- Task directions:
Without including any pictures, write out the listing below exactly.

- Data segment:
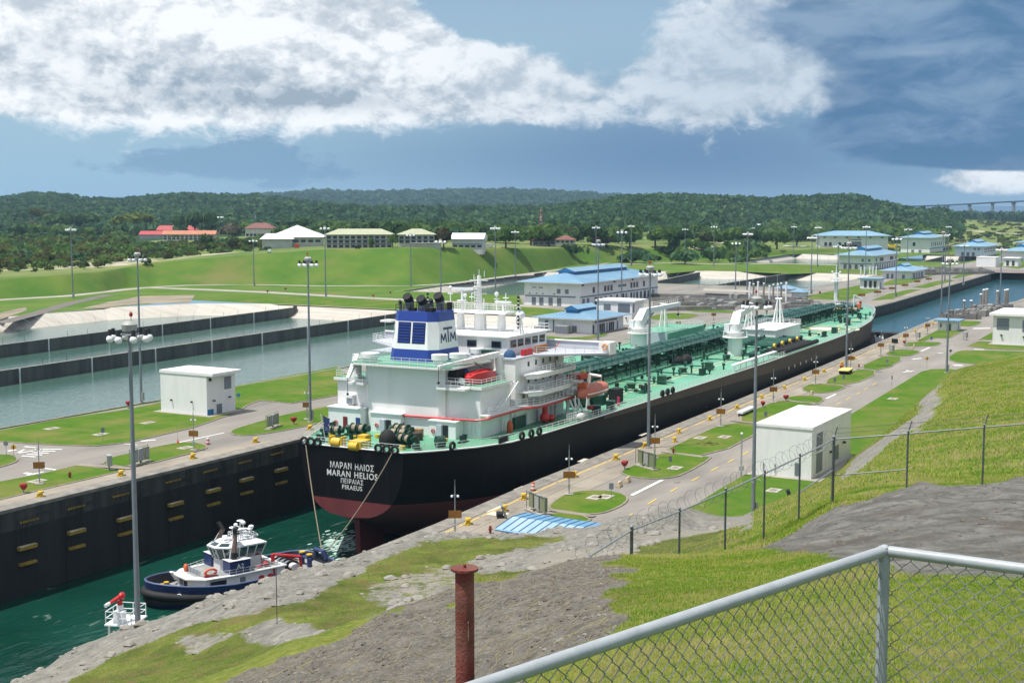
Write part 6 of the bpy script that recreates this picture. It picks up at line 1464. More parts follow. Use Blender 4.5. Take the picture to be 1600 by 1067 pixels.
for i, (u, v) in enumerate(((.05,7.6),(.05,6.4),(.05,5.2),(.05,-5.4),(.05,-6.8),(.05,-8.2))):
    fl = part('fairlead', SOOTB, lambda m: m.tube([(-.1,v+.55*math.cos(a*.6283),DKZ+.45+.5*math.sin(a*.6283)) for a in range(10)], .2, 6, closed=True), None, 60)
for u in (5.6,17.8,20.4,22.6,70,72.5,75):
    v = -(hb(u)+.02); fl = part('fairlead', SOOTB, lambda m: m.tube([(u+.62*math.cos(a*.6283),v,DKZ+.6+.55*math.sin(a*.6283)) for a in range(10)], .22, 6, closed=True), None, 60)
part('gangway_stow', SOOTB, lambda m: m.box(12.6,15.4,-18.3,-18.0,DKZ+.2,DKZ+1.0), None)
fs = part('ensign_staff', SHIPW, lambda m: m.cyl((1.2,4.6,DKZ),(.2,4.8,DKZ+4.6),.06,n=5))
part('ensign', mat('blue_ensign', (.06,.09,.30), .8, (.5,.52,.6), 2.2, .55, .6), lambda m: m.loft([[(.6,4.7,DKZ+4.4),(.8,4.7,DKZ+2.2)],[(1.0,4.3,DKZ+4.0),(1.1,4.4,DKZ+1.8)],[(1.2,3.9,DKZ+3.9),(1.3,4.1,DKZ+2.0)]], False), fs)
part('chests', mat('plywood_crate', (.30,.17,.08), .8), lambda m: m.box(11.8,12.9,-3.6,-4.7,DKZ,DKZ+1.2) if False else m.box(12.6,13.5,-4.6,-3.4,DKZ,DKZ+1.2))
part('green_reel', GEARG, lambda m: (m.cyl((6.2,-11.2,DKZ+.9),(7.2,-12.0,DKZ+.9),.85,n=12), m.cyl((4.6,-8.6,DKZ),(4.6,-8.6,DKZ+.5),.5,n=8)), None, 40)
part('red_machinery', REDP, lambda m: (m.ball((33.5,-15.2,DKZ+.9),(1.0,.8,.9),10,6), m.ball((35.4,-15.4,DKZ+.6),(.9,.7,.6),8,5), m.cyl((33.6,-15.2,DKZ+1.6),(33.6,-15.2,DKZ+2.8),.5,n=8)), None, 60)
part('orange_cover', mat('orange_cover', (.5,.09,.03), .7), lambda m: m.ball((22.6,-14.6,DKZ+.8),(.6,.5,1.2),8,6), None, 60)
part('dark_green_store', GEARG, lambda m: m.box(25.6,29.4,-13.9,-13.45,DKZ,DKZ+1.8))
part('side_stores', SHIPW, lambda m: m.box(25.6,26.4,-13.4,-9,DKZ,8.3))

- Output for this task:
Write part 6 of the bpy script that recreates this picture. It picks up at line 1464. More parts follow. Use Blender 4.5. Take the picture to be 1600 by 1067 pixels.
for i, (u, v) in enumerate(((.05,7.6),(.05,6.4),(.05,5.2),(.05,-5.4),(.05,-6.8),(.05,-8.2))):
    fl = part('fairlead', SOOTB, lambda m: m.tube([(-.1,v+.55*math.cos(a*.6283),DKZ+.45+.5*math.sin(a*.6283)) for a in range(10)], .2, 6, closed=True), None, 60)
for u in (5.6,17.8,20.4,22.6,70,72.5,75):
    v = -(hb(u)+.02); fl = part('fairlead', SOOTB, lambda m: m.tube([(u+.62*math.cos(a*.6283),v,DKZ+.6+.55*math.sin(a*.6283)) for a in range(10)], .22, 6, closed=True), None, 60)
part('gangway_stow', SOOTB, lambda m: m.box(12.6,15.4,-18.3,-18.0,DKZ+.2,DKZ+1.0), None)
fs = part('ensign_staff', SHIPW, lambda m: m.cyl((1.2,4.6,DKZ),(.2,4.8,DKZ+4.6),.06,n=5))
part('ensign', mat('blue_ensign', (.06,.09,.30), .8, (.5,.52,.6), 2.2, .55, .6), lambda m: m.loft([[(.6,4.7,DKZ+4.4),(.8,4.7,DKZ+2.2)],[(1.0,4.3,DKZ+4.0),(1.1,4.4,DKZ+1.8)],[(1.2,3.9,DKZ+3.9),(1.3,4.1,DKZ+2.0)]], False), fs)
part('chests', mat('plywood_crate', (.30,.17,.08), .8), lambda m: m.box(11.8,12.9,-3.6,-4.7,DKZ,DKZ+1.2) if False else m.box(12.6,13.5,-4.6,-3.4,DKZ,DKZ+1.2))
part('green_reel', GEARG, lambda m: (m.cyl((6.2,-11.2,DKZ+.9),(7.2,-12.0,DKZ+.9),.85,n=12), m.cyl((4.6,-8.6,DKZ),(4.6,-8.6,DKZ+.5),.5,n=8)), None, 40)
part('red_machinery', REDP, lambda m: (m.ball((33.5,-15.2,DKZ+.9),(1.0,.8,.9),10,6), m.ball((35.4,-15.4,DKZ+.6),(.9,.7,.6),8,5), m.cyl((33.6,-15.2,DKZ+1.6),(33.6,-15.2,DKZ+2.8),.5,n=8)), None, 60)
part('orange_cover', mat('orange_cover', (.5,.09,.03), .7), lambda m: m.ball((22.6,-14.6,DKZ+.8),(.6,.5,1.2),8,6), None, 60)
part('dark_green_store', GEARG, lambda m: m.box(25.6,29.4,-13.9,-13.45,DKZ,DKZ+1.8))
part('side_stores', SHIPW, lambda m: m.box(25.6,26.4,-13.4,-9,DKZ,8.3))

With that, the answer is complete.